Die gleiche Knickbewegung von der horizontalen Glaslinie nach unten macht die Stahlflanke zur Trägermitte noch weiter unsichtbar, weil sie nach hinten wegknickt und die Flanke einen Verlauf in die Mitte ins Dunkel erhält. Also ist es in der Mitte am hellsten, am dunkelsten. Das hebt visuell den Träger und macht ihn leicht und elegant. Zu den Trägerenden wird der Träger seitlich in leichtem Schwung etwa einen halben Meter breiter, diese Verbreiterung entspannt die Wegeströme an den Enden und nimmt geometrisch die Verjüngung durch den Knick zur Trägermitte auf.

Eleganter Schwung durch Verschneidung von Kurve und gerader Knicklinie

Die Hauptform des Trägers entspringt einer Verschneidung der leicht überhöhten Gradiente des Trägers zu seiner Mitte mit einer annähernd horizontalen Linie. Diese teilt den Träger in den Gläsern belegten oberen Bereich von dem massiven unteren Stahlkörper.

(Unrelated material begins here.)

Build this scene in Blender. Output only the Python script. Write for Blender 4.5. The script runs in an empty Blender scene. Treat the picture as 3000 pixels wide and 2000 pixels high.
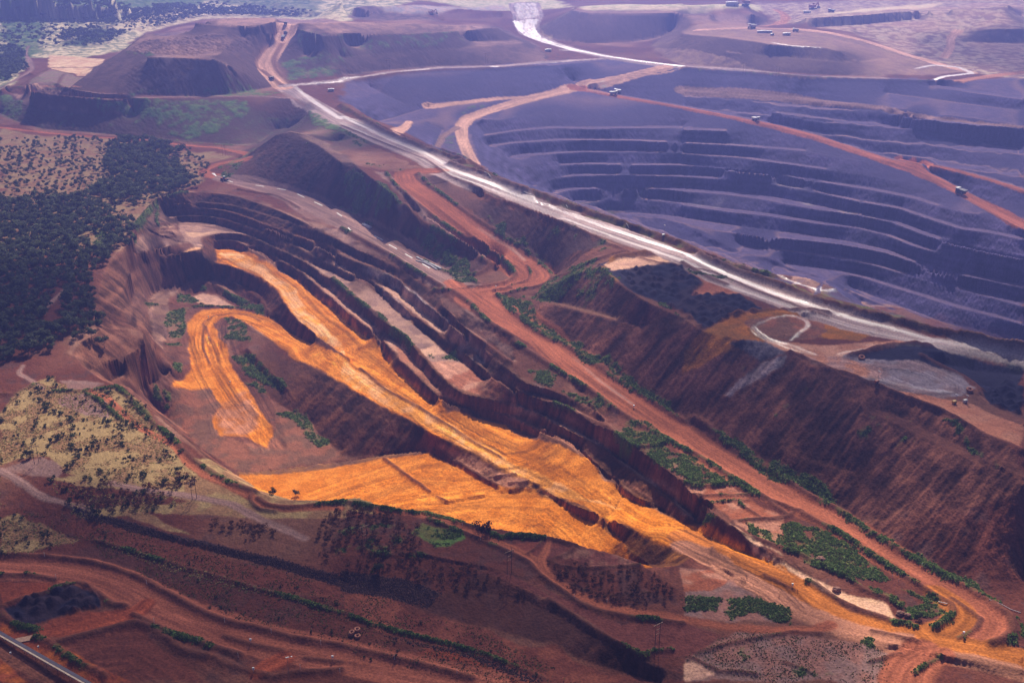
import bpy, bmesh, math, random, time
import numpy as np
from mathutils import Vector
T0 = time.time()
RES = 0.8
C = bpy.context.scene.collection
# ------------------------------------------------------------------ camera, sky, sun, exposure
CAM_H = 300.0; PITCH = math.radians(22.75); FPX = 3220.0
cd = bpy.data.cameras.new('camera'); cam = bpy.data.objects.new('camera', cd); C.objects.link(cam)
cam.location = (0, 0, CAM_H); cam.rotation_euler = (math.pi/2 - PITCH, 0, 0)
cd.sensor_width = 36; cd.lens = FPX/3000*36; cd.clip_start = 1; cd.clip_end = 200000
bpy.context.scene.camera = cam
SUN_EL = math.radians(41); SUN_AZ = math.radians(8)      # azimuth measured from +Y towards +X
w = bpy.data.worlds.new("World"); bpy.context.scene.world = w; w.use_nodes = True
nt = w.node_tree; bg = nt.nodes['Background']
sk = nt.nodes.new('ShaderNodeTexSky'); sk.sky_type = 'NISHITA'; sk.sun_disc = False
sk.sun_elevation = SUN_EL; sk.sun_rotation = SUN_AZ; sk.altitude = 400; sk.dust_density = 4.0; sk.air_density = 0.6; sk.ozone_density = 0.4
nt.links.new(sk.outputs[0], bg.inputs[0]); bg.inputs[1].default_value = 0.05
sl = bpy.data.lights.new('sun', 'SUN'); sl.energy = 5.0; sl.angle = math.radians(0.6); sl.color = (1.0, 0.90, 0.76)
so = bpy.data.objects.new('sun', sl); C.objects.link(so)
sd = Vector((math.sin(SUN_AZ)*math.cos(SUN_EL), math.cos(SUN_AZ)*math.cos(SUN_EL), math.sin(SUN_EL)))
so.rotation_euler = sd.to_track_quat('Z', 'Y').to_euler(); so.location = (0, 0, 2000)
vs = bpy.context.scene.view_settings
vs.view_transform = 'Standard'; vs.look = 'None'; vs.exposure = 0.75; vs.gamma = 1.0
rng = np.random.default_rng(7); random.seed(7)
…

Panorama und Aufenthaltsort

Um den spektakulären Blick genießen zu können, werden durch die Anhebung der Wegelinie zur Trägermitte und die tiefen Träger Laibungen kleine Ausbuchtungen zum Verweilen entstehen.

Aufsteigender Weg

Die Weglinie im Innern des Trägers ist die der Gradiente, so dass man zur Trägermitte entlang der horizontalen Trennlinie aufsteigt. Beim Eintritt hat man eine schützende senkrechte Stahlwand an den Seiten, mit zunehmendem Weg erhebt man sich über die Trennlinie und erhält einen großzügigen Ausblick über die Gleise nach Westen und in die Innenstadt.

Designstück im Stadtraum

Ergebnis ist ein ca. 240 m langer, sehr fein aus- und einknickender Brückenträger. Transparent und behaglich im Innern und in der Außenansicht. Er verändert mit dem Lauf der Sonnenbahn jeden Tag aufs Neue seine Gestalt und Mimik, dabei ist er durch das Wegknicken des unteren Flankenteils stets elegant wie eine venezianische Brücke.

 

Interdisziplinäre Zusammenarbeit 

Bemerkenswert an dem Projekt ist, dass durch die enge und vertrauensvolle Kooperation von Ingenieuren und Architekten ein Kernteam gebildet wurde, welches Konstruktion, Bauweise und Design systemimmanent bearbeitet und von Anbeginn an im gemeinsamen 3D Modell entwickelt hat. Dieses Modell hat die Planung des Bauwerks vom Entwurf bis zur Werkstattplanung begleitet und diese ebenso einfache und klare wie komplex zu verstehende und präzise zu bauende Form ermöglicht.

Verkehrsplanung, Freiflächenplanung und Lichtplanung haben sich mit ihren Teams in die Entwurfsgedanken eindenken können und gemeinsam mit Ingenieuren und Architekten die Idee über einen durch unvorhergesehene Ereignisse fast 8!-jährigen Planungs- und Bauprozess getragen. 

Die enge und vertrauensvolle Zusammenarbeit aller Planer, der Bauherrin und der ebenso engagierten wie kompetenten Unternehmen in der Ausführung ist die wesentliche Leistung dieses für München bedeutenden Ingenieurbauwerks.